> [Record set]
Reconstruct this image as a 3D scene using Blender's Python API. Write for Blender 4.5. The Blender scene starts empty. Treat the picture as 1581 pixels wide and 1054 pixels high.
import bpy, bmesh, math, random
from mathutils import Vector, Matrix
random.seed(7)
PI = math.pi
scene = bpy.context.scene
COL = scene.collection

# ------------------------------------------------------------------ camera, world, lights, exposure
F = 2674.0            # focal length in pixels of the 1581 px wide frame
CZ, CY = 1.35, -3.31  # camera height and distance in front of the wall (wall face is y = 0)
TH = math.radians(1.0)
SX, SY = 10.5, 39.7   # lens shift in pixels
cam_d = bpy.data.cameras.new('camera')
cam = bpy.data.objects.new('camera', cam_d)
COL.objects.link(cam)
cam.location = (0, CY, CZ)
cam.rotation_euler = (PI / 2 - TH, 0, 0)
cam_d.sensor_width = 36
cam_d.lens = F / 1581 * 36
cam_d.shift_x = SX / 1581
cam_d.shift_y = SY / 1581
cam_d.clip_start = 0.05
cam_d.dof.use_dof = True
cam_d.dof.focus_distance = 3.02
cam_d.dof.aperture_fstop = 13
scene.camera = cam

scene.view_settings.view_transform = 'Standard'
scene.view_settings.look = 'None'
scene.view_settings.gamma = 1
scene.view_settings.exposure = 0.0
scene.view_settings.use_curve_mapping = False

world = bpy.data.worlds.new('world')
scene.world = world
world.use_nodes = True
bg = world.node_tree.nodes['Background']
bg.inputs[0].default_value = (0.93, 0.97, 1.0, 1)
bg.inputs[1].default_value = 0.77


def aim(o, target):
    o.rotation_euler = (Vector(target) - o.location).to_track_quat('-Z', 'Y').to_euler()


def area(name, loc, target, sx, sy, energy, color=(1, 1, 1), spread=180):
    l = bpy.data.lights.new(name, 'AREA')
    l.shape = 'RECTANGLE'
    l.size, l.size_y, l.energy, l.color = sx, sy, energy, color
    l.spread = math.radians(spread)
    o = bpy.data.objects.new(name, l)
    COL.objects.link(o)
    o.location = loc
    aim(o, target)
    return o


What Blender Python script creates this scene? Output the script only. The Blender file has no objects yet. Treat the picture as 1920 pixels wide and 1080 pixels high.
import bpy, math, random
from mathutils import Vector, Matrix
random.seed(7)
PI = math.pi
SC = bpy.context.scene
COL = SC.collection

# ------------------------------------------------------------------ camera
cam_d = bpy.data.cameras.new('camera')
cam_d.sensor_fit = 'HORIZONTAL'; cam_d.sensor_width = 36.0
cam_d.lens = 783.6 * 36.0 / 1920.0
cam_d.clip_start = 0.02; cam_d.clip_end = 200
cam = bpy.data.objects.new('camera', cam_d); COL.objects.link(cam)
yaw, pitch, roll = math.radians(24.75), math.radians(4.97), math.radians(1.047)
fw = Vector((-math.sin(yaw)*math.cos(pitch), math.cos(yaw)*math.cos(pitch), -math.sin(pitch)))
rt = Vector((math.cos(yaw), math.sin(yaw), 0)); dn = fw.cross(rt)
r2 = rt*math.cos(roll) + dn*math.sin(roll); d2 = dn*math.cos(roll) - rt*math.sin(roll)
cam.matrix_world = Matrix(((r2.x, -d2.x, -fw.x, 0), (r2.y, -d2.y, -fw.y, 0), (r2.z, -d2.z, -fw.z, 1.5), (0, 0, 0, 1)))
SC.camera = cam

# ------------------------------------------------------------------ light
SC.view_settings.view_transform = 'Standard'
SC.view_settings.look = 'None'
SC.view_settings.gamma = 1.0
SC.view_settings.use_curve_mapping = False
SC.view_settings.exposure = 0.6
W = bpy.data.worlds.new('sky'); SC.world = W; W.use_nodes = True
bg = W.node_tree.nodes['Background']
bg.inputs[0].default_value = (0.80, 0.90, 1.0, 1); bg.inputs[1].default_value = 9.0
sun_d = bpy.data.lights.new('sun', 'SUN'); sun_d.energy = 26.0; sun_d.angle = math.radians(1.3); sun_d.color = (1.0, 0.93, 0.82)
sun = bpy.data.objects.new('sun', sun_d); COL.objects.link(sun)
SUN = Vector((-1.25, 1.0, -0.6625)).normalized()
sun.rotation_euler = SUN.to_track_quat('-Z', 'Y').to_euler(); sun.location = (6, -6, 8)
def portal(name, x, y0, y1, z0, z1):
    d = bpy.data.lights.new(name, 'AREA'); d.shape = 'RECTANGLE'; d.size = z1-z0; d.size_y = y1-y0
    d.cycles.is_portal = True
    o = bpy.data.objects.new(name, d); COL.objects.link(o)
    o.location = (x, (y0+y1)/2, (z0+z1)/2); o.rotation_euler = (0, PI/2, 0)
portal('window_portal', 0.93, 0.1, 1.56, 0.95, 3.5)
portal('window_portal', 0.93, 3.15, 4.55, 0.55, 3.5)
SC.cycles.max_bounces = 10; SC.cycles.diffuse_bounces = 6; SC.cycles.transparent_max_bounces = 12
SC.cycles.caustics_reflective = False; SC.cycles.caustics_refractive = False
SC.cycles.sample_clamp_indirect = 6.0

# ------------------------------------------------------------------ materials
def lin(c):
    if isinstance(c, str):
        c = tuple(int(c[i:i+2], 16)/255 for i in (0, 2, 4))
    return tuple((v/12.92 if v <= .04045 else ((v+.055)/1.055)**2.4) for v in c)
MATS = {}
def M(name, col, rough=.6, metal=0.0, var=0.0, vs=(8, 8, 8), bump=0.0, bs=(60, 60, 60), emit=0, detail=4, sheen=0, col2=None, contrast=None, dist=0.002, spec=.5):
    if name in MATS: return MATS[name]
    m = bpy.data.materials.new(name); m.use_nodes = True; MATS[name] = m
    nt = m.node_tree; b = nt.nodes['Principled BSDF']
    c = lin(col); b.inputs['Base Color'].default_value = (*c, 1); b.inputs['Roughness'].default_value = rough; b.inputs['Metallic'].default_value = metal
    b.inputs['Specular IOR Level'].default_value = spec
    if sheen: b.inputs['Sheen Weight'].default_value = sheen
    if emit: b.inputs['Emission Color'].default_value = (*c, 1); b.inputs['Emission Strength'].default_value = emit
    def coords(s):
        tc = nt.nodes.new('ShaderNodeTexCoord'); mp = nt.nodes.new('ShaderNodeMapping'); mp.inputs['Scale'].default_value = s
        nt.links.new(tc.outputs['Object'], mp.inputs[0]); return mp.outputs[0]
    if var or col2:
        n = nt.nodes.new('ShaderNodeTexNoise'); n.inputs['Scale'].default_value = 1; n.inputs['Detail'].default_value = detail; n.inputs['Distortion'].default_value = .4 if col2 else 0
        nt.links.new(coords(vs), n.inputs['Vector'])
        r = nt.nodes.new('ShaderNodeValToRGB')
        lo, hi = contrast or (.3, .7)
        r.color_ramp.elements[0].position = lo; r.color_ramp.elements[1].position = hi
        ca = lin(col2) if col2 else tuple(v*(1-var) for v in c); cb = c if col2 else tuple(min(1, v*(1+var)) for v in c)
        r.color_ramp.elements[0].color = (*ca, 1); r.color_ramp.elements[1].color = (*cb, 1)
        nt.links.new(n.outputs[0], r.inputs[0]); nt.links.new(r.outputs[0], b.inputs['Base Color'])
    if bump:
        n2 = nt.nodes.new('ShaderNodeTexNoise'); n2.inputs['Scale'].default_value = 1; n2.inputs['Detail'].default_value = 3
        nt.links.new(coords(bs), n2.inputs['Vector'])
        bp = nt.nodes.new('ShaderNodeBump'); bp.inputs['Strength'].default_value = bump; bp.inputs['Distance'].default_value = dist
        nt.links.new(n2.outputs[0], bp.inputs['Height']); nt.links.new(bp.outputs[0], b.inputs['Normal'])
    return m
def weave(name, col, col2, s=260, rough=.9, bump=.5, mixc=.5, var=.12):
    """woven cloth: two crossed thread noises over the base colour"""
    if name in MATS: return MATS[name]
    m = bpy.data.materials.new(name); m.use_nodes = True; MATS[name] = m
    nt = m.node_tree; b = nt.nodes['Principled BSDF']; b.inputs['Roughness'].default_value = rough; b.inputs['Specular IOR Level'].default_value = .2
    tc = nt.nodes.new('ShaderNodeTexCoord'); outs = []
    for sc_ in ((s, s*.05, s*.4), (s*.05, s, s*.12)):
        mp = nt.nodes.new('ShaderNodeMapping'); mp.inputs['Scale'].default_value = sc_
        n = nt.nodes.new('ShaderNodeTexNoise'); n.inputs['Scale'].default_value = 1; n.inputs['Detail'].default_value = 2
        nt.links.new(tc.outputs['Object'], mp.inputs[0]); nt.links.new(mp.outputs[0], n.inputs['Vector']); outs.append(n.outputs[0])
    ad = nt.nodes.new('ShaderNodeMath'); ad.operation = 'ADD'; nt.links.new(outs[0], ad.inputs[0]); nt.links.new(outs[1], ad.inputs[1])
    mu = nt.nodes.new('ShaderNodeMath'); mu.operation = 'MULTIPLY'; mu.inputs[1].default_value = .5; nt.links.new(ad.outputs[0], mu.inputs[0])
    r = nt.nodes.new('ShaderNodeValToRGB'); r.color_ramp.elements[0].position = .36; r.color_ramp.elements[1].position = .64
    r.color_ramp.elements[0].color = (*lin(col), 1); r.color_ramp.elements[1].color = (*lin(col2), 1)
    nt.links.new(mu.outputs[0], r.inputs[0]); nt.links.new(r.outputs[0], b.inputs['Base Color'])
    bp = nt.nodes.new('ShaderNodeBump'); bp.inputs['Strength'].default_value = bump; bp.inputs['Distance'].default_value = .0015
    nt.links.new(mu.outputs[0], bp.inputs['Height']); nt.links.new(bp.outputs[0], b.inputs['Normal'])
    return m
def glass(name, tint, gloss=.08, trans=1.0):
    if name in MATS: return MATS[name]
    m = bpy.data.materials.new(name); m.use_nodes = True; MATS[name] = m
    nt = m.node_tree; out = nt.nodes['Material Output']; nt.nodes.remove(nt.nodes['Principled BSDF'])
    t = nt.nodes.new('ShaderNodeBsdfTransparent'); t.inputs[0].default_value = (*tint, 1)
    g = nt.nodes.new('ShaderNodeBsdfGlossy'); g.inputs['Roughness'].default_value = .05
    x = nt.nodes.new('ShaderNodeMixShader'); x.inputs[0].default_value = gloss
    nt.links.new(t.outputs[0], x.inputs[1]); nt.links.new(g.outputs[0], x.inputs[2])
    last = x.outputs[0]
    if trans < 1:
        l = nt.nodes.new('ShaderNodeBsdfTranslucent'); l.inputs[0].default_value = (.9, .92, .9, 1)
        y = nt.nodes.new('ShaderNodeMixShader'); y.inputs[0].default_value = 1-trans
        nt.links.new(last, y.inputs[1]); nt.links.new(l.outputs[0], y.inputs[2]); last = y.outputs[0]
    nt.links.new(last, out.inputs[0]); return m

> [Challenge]
Begin at the line that has "What Blender Python", stop after the line that has "SC.camera = cam", and repeat exactly those lines, nothing more.

> [Solved problem]
What Blender Python script creates this scene? Output the script only. The Blender file has no objects yet. Treat the picture as 1920 pixels wide and 1080 pixels high.
import bpy, math, random
from mathutils import Vector, Matrix
random.seed(7)
PI = math.pi
SC = bpy.context.scene
COL = SC.collection

# ------------------------------------------------------------------ camera
cam_d = bpy.data.cameras.new('camera')
cam_d.sensor_fit = 'HORIZONTAL'; cam_d.sensor_width = 36.0
cam_d.lens = 783.6 * 36.0 / 1920.0
cam_d.clip_start = 0.02; cam_d.clip_end = 200
cam = bpy.data.objects.new('camera', cam_d); COL.objects.link(cam)
yaw, pitch, roll = math.radians(24.75), math.radians(4.97), math.radians(1.047)
fw = Vector((-math.sin(yaw)*math.cos(pitch), math.cos(yaw)*math.cos(pitch), -math.sin(pitch)))
rt = Vector((math.cos(yaw), math.sin(yaw), 0)); dn = fw.cross(rt)
r2 = rt*math.cos(roll) + dn*math.sin(roll); d2 = dn*math.cos(roll) - rt*math.sin(roll)
cam.matrix_world = Matrix(((r2.x, -d2.x, -fw.x, 0), (r2.y, -d2.y, -fw.y, 0), (r2.z, -d2.z, -fw.z, 1.5), (0, 0, 0, 1)))
SC.camera = cam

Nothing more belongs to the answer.